A practicing Buddhist, Miya Ando works a lot with natural phenomena such as clouds and light to express the idea of impermanence. The ephemeral qualities of the clouds illustrate the sentiment behind the Japanese phrase “mono no aware,” roughly translated as “the pathos of things.” “Something becomes more beautiful and sublime the more impermanent it is,” Ando says. The image is painted on metal, a material Ando appreciates for its ability to reflect light under constantly changing conditions. The strength and permanence of the material is juxtaposed by the ephemerality of the subject matter.
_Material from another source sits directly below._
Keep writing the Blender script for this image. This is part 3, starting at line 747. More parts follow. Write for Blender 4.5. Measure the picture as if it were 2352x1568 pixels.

Ando has been the recipient of several grants and awards including the Pollock-Krasner Foundation Grant Award, and has produced numerous public commissions, most notably a thirty-foot-tall sculpture built from World Trade Center steel installed in Olympic Park in London to mark the ten-year anniversary of 9/11. Ando was also commissioned to create artwork for the historic Philip Johnson Glass House, in New Canaan, CT. The artist holds a bachelor’s degree in East Asian Studies from the University of California, Berkeley, studied East Asian Studies at Yale University and Stanford University, and apprenticed with a Master Metalsmith in Japan.
ERICK MEDEL
Embroidering denim with an industrial sewing machine, Erick Medel’s works touch on everyday life in Los Angeles, particularly those living and working in Boyle Heights and the city’s East Side. The painstaking craft of his embroidery is slow and meticulous, a compliment to the snapshot-like scenes it depicts. Equal parts documentarian and synthesizer, Medel strings together his own experiences as well as those of his family and his community into stitched scenes of vibrant color, tactile textures, and labored surfaces which convey his strong sense of identification with and care for his environment.
Based in Los Angeles, Erick Medel was born in Puebla, Mexico in 1992. He holds an MFA from the Rhode Island School of Design. His work can be found in the permanent collection of the Crocker Art Museum in Sacramento.